Why go to university?

There are many reasons to go to university – so who better to ask than current university students? Here are their eight reasons…


1. “I wanted to study something I enjoy”

During the course of studying for a degree you’ll become an expert in a particular field; and develop your interests in your subject.

With most degree courses you often have the option of studying some different topics, called modules. This means you can choose to take your studies into more depth in area that particularly interests you, or you can study a broader range of topics.

  • You can choose to study a degree that suits your interests
  • You can tailor your modules
  • You’ll get to learn through a range of methods
  • You’ll attend lectures in larger groups and seminars for smaller groups
  • For STEM and other subjects, you’ll get to work in labs

2. “I wanted to improve my career prospects”

University isn’t for everyone, but there are a number of good reasons for going and having a positive effect on your future career is one of them.

Current statistics show that if you leave university with a degree, you’re 88% more likely to go straight into employment, as opposed to if you are a non-graduate, which is 72%. Also, you’re more likely to get a higher-skilled job. Graduates are 65% more likely, and non-graduates 23%. It’s also more likely that you’ll earn more. In 2018 the media (average) annual salary of a graduate is £34,000, and for non-graduates that’s £24,000. Compared with non-graduates, university graduates are more likely to be:

  • Employed
  • In a high-skilled job
  • Earning significantly more

3. “I wanted to develop new skills”

During your time at university you will also develop so-called ‘transferable’ skills – skills we use every day in our professional work lives, social lives and home lives.

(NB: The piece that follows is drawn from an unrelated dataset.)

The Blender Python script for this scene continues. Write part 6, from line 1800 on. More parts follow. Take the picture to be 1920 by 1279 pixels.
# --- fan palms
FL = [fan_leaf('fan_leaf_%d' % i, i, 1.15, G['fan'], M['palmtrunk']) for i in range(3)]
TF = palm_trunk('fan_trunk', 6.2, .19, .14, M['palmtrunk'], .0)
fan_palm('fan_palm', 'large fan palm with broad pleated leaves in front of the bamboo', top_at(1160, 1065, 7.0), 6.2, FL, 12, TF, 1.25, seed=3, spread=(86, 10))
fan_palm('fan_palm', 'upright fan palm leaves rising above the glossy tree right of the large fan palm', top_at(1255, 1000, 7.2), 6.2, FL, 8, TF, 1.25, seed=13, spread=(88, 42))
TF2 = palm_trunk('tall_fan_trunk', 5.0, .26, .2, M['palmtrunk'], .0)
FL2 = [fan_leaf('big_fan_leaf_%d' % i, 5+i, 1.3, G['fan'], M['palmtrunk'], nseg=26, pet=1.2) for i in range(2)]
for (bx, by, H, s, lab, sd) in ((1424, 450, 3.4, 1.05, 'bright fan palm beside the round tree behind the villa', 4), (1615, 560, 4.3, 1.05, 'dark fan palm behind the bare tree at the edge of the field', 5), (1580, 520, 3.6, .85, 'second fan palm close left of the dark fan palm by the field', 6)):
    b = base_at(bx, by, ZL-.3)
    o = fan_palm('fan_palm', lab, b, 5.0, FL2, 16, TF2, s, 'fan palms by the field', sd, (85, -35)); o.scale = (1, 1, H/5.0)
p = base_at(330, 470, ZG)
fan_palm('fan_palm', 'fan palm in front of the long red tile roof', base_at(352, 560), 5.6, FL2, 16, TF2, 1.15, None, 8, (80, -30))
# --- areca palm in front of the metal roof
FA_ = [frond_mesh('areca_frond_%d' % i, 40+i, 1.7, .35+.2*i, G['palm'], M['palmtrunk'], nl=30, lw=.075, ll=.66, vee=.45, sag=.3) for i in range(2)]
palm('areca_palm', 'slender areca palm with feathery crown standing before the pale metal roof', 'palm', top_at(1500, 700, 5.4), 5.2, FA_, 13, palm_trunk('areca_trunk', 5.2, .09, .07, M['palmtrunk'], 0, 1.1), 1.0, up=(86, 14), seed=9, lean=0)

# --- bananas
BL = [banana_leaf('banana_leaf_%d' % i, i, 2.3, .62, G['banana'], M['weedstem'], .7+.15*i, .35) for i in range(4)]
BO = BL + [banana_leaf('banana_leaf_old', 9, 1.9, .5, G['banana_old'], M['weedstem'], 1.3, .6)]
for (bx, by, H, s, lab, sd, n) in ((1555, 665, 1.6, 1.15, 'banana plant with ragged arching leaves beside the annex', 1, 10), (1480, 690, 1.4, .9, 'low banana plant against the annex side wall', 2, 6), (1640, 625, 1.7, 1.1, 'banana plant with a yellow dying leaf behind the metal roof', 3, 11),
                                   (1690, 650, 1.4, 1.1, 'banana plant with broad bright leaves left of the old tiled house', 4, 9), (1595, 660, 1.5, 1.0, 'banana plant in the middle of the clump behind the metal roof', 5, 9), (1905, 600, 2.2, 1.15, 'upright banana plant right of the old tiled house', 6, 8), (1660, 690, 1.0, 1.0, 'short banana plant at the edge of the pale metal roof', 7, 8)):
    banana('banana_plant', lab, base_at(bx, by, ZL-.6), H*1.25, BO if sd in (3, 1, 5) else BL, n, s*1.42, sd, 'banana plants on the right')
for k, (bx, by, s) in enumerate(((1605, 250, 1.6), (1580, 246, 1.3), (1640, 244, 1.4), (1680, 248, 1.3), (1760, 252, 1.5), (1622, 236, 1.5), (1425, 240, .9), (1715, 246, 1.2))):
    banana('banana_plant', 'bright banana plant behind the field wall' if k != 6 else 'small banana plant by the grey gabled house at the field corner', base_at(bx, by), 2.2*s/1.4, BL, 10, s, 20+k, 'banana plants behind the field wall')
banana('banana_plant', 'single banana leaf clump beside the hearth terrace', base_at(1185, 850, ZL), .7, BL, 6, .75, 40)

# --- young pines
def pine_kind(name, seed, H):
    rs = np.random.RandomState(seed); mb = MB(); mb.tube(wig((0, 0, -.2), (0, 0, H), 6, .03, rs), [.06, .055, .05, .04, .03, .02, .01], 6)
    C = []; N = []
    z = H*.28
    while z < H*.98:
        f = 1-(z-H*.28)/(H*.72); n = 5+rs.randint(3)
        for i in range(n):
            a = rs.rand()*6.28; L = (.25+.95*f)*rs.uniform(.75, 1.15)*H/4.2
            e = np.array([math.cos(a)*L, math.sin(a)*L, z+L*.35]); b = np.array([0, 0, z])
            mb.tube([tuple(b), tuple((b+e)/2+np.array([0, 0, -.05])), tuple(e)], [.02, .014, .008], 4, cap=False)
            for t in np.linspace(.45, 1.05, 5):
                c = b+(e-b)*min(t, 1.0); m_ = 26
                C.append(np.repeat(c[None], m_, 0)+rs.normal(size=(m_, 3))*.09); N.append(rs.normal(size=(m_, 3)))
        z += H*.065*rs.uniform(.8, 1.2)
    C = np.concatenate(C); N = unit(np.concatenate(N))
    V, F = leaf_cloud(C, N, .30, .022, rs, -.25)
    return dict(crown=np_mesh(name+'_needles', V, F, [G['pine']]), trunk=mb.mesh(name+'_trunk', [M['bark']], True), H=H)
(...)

We can transfer these skills over into other jobs that we might get in future, and this improves our career prospects. That means your time at university will probably help you get better at:

  • Organising
  • Managing your time
  • Working as part of a team
  • Solving problems
  • Communicating through talking and writing
  • Numeracy and literacy skills

Transferable skills are very important for your future career, as the majority of graduates go on to work in a field unrelated to their degree subject. It is their transferable skills that make them suitable for the job!

4. “I wanted to gain new life skills”

This is especially the case if you decide to leave home and live away while you’re at university.

Like transferable skills, these skills will stay with you forever and help you in many different areas of life – such as:

  • Cooking
  • Cleaning
  • Washing and ironing
  • Managing money
  • Independent learning
  • Social skills

5. “I wanted to gain new experiences”

At university you can also use your spare time to join sports clubs or societies, usually run by the Students’ Union.

Societies can cover almost anything from debating to theatre, and from the Malaysian society to photography; and it’s the same for sports clubs – whether you like athletics, dance, hockey, trampolining, football, tennis, swimming, there’s something for you. And if there isn’t, students are usually encouraged to start a new society.

  • Wide range of activities to suit everyone
  • Pursue a hobby
  • Try something new
  • Make friends
  • Get fit
  • Add your sports and social experience to your CV
  • Add any committee member responsibilities you have had to your CV

6. “I wanted to opportunity to travel”

There are opportunities to combine travel with your degree.

This could be through working abroad as part of your degree, such as a ‘placement year’ degree – which generally means a year out in the third year, then a fourth year of study – or on specially-organised study abroad programmes. Lots of travel opportunities can be in English, but if you wanted to you can also get to learn or practise another language, all good experience for your future.

7. “I wanted to meet new people”

When you’re living and studying together with fellow students, it’s not unusual to make lifelong friends at university.

You’ll meet people from different places, even different countries, and from all different backgrounds, and you’ll all have student life and your studies in common. Many universities encourage their alumni to stay in touch, and they organise alumni events for past students to get together and catch-up after they have graduated, all over the world!

8. “I wanted to graduate!”

For many students, graduation – and finally getting your degree certificate – is one of the best days of your life.

It’s your big day. Your chance to shine. Your chance to celebrate your hard work and achievements with your university friends and your family. And, of course, get pictures of you wearing your cap and gown – which is very important for you, but also for your parents or carers!